届いたCD

BIS のシベリウス全集が届いた。他に注文していたのはペルト "Da Pacem" (ポール・ヒリヤー)とトゥール "Desert Island"。トゥールが予想を超えてよい。収録されている曲のうち Lighthouse は知っている曲だが他は初めて。特にギターが唸る Architectonics V が秀逸。さすが元 In Spe だけあって面白い曲を書くものである。クラシックとか現代音楽とかそういう枠組はほんとにどうでもいい。
ペルトはやはりヒリヤーだけにひたすらに美しく深遠。題材になっているのは旧約の詩編であったりアングリカン・チャーチの19世紀の司祭であったり様々だが、ヒリヤー自身がライナーノートに書いているように、あたかも枯山水の庭園の如き徹底的な虚飾の排除が禅的瞑想の領域に達している。こういう音楽が未だ生まれてこられることを幸運と思わねばなるまい。

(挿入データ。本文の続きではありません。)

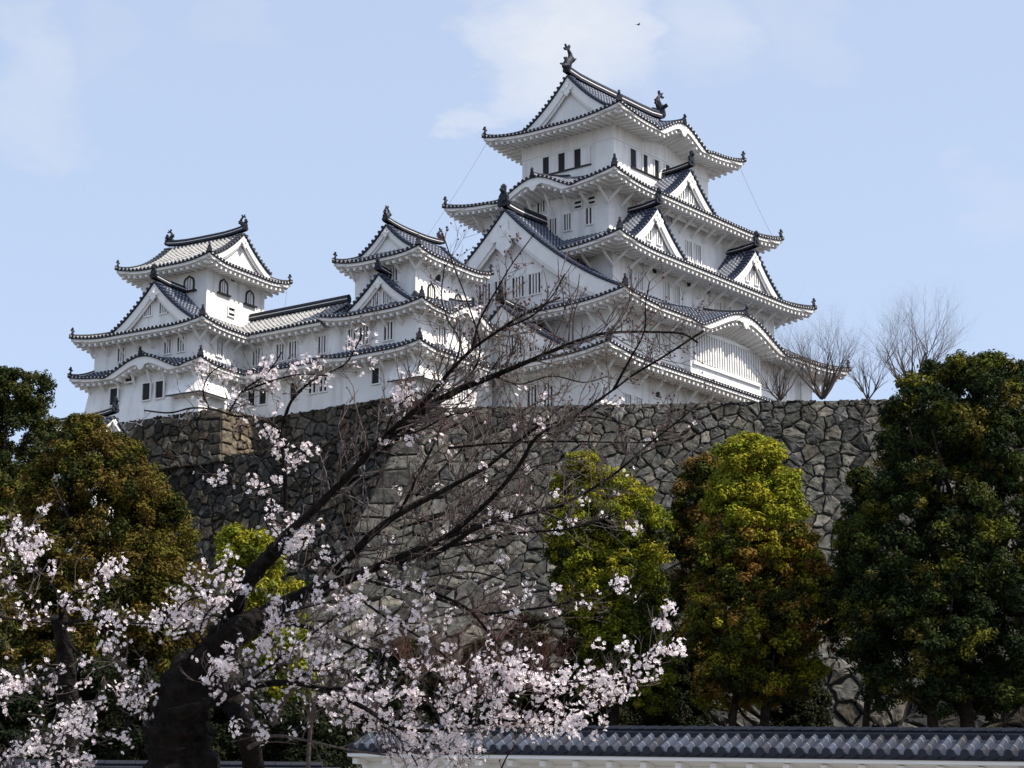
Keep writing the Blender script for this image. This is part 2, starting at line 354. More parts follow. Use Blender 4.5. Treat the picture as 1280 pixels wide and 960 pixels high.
class Gable:
    """gabled roof piece: face plane at O (plan), outward normal n, half width w, base z, height h, running back d"""
    def __init__(s, O, n, w, z, h, d, c=.62, both=False, wend=None):
        s.O = v2(O); s.n = v2(n) / np.linalg.norm(n); s.sd = np.array([-s.n[1], s.n[0]]); s.w, s.z, s.h, s.d, s.c, s.both = w, z, h, d, c, both
    def zs(s, x): q = 1 - abs(x) / s.w; return s.z + s.h * (s.c * q + (1 - s.c) * q * abs(q))
    def P(s, x, y, dz=0.): p = s.O + s.sd * x - s.n * y; return np.array([p[0], p[1], s.zs(x) + dz])
    def perp(s, x, y, k):     # offset k normal to the slope
        e = .02; dz = (s.zs(x + e) - s.zs(x - e)) / (2 * e); l = math.hypot(1, dz)
        p = s.O + s.sd * (x - dz / l * k) - s.n * y; return np.array([p[0], p[1], s.zs(x) + k / l])
    def make(s, parent, tile='tile', board=.55, verge=.8, wall_in=.55, name='gable', oni=1.0, windows=(), ornament=1.0, ridge_h=.42, ridge=True, wallmat='plaster', flare=0.):
        T = MB(); rows = 9; y0 = verge; n = max(1, int(round((s.d - verge * (2 if s.both else 1)) / PITCH_T)))
        y1 = s.d - (verge if s.both else 0); pt = (y1 - y0) / n
        for sg in (-1, 1):
            G, V = [], []
            for i in range(n):
                for o, h in RIB:
                    y = y0 + (i + .5 + o) * pt
                    G.append([s.perp(sg * s.w * (1 - r / (rows - 1)), y, h) for r in range(rows)]); V.append([(i + .5 + o, 1.15 * s.w * r / (rows - 1)) for r in range(rows)])
            G.append([s.perp(sg * s.w * (1 - r / (rows - 1)), y1, 0) for r in range(rows)]); V.append([(n, 0)] * rows)
            T.grid(G, 0, V)
            for vy, od in [(0, 1)] + ([(s.d, -1)] if s.both else []):      # verge band with end discs
                ya, yb = vy, vy + od * verge
                T.grid([[s.perp(sg * s.w * q, yy, .10) for yy in (ya, yb)] for q in np.linspace(1, 0, 10)], 1)
                T.grid([[s.perp(sg * s.w * q, ya, k) for k in (.10, -.04)] for q in np.linspace(1, 0, 10)], 1)
                sl = math.hypot(s.w, s.h); m = max(3, int(sl / .42)); out = np.array([s.n[0], s.n[1], 0]) * od
                for k in range(m):
                    x = sg * s.w * (1 - (k + .4) / m); a, b = s.perp(x, ya, .14), s.perp(x, yb, .14)
                    T.tube([b, a + out * .06], [.12, .13], 6, 0)
                    # little tuv for plaster joints
        for k in range(len(T.v)):
            if k not in T.tuv: T.tuv[k] = (.5, .3)
        g = T.build(name, [tile, 'slate'], parent)
        ends = [(0, 1)] + ([(s.d, -1)] if s.both else [])
        for vy, od in ends:
            B = MB()
            for sg in (-1, 1):
                for (ya, k0, k1, th) in ((.10, -.04, -.04 - board, .14), (.24, -.1 - board * .85, -.14 - board * 1.12, .10)):
                    sec = []
                    for q in np.linspace(1.0, 0, 13):
                        x = sg * s.w * q; grow = 1 + .25 * q
                        fa = vy + od * ya; fb = fa + od * th
                        lo = [s.perp(x, fa, k1 * grow), s.perp(x, fb, k1 * grow)]; hi = [s.perp(x, fa, k0), s.perp(x, fb, k0)]
                        for p in lo + hi:      # keep the two boards from crossing over at the apex
                            lat = (p[:2] - s.O) @ s.sd
                            if lat * sg < 0: p[:2] -= s.sd * lat; p[2] = p[2]
                        sec.append([hi[0], lo[0], lo[1], hi[1]])
                    B.grid(sec, 0, closed=True)
            B.build('bargeboard', 'eave', g)
            yw = vy + od * wall_in; Wm = MB(); top = []
            for x in np.linspace(-s.w * .97, s.w * .97, 25): top.append(s.P(x, yw, -.06))
            zb = s.z - 1.0
            lowr = [np.array([p[0], p[1], zb]) for p in top]; Wm.grid([lowr, top]); 
            Wm.build('gable_wall', wallmat, g)
            sf = MB()
            for sg in (-1, 1): sf.grid([[s.P(sg * s.w * q, vy + od * .2, -.05), s.P(sg * s.w * q, vy + od * (wall_in + .1), -.05)] for q in np.linspace(1, 0, 10)])
            sf.build('verge_soffit', 'eave', g)
            if ornament:
                O = MB(); k = ornament; out = np.array([s.n[0], s.n[1], 0]) * od; c = s.P(0, vy - od * .02); c[2] = s.z + s.h - board * 1.55
                sh = [(-.16, .3), (-.2, -.1), (-.42, -.02), (-.62, -.22), (-.5, -.42), (-.3, -.38), (-.34, -.62), (-.14, -.78), (0, -.98), (.14, -.78), (.34, -.62), (.3, -.38), (.5, -.42), (.62, -.22), (.42, -.02), (.2, -.1), (.16, .3)]
                sd3 = np.array([s.sd[0], s.sd[1], 0]); f = [c + k * (sd3 * a + np.array([0, 0, b])) + out * .06 for a, b in sh]; bk = [p - out * .12 for p in f]; nn = len(sh)
                O.add(f + bk, [list(range(nn)), list(range(nn, 2 * nn))[::-1]] + [(i, (i + 1) % nn, nn + (i + 1) % nn, nn + i) for i in range(nn)])
                O.disc(c + np.array([0, 0, -.12 * k]) + out * .13, out, .16 * k, .1, 0, 6)
                O.build('gable_ornament', 'eave', g)
            for (x, z0, z1, ww, nb) in windows:
                p = s.O + s.sd * x - s.n * yw
                window(g, p, s.n * od, z0, z1, ww, nb)
        if ridge:
            R = MB(); pts = []
            for y in np.linspace(-.05, s.d + (.05 if s.both else 0), 9):
                p = s.P(0, y, .12); e = y / s.d
                p[2] += .25 * (max(0, 1 - y / 3.) ** 2 + (max(0, 1 - (s.d - y) / 3.) ** 2 if s.both else 0)); pts.append(p)
            ridge_strip(R, pts, .24, ridge_h); r = R.build('ridge', ['slate', 'eave'], g)
            if oni:
                onigawara(pts[0] + np.array([0, 0, .0]), s.n, oni * 1.15, r)
                if s.both: onigawara(pts[-1], -s.n, oni * 1.15, r)
        return g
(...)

シベリウスの方は単品で持っていないものから聴き始めているが(なにしろ15枚ある)、やはりヴァンスカ/ラハティ交響楽団はいい。しばしば誤解されることだが、シベリウススウェーデン系なので、フィンランド語教育を受けているにしても所謂フィン民族主義に与するものではない。政治的にはむしろ穏健な立場を貫いた人であって、あまりフィンランド的なものを見出そうとすると失敗する。ヴァンスカはむしろシベリウスの汎欧州的側面を積極的に見出そうとしているように感じられる。なんにせよ、この内容のディスクが15枚で9000円だったんだから素晴らしい。ブックレットもそれなりに充実してるぞ。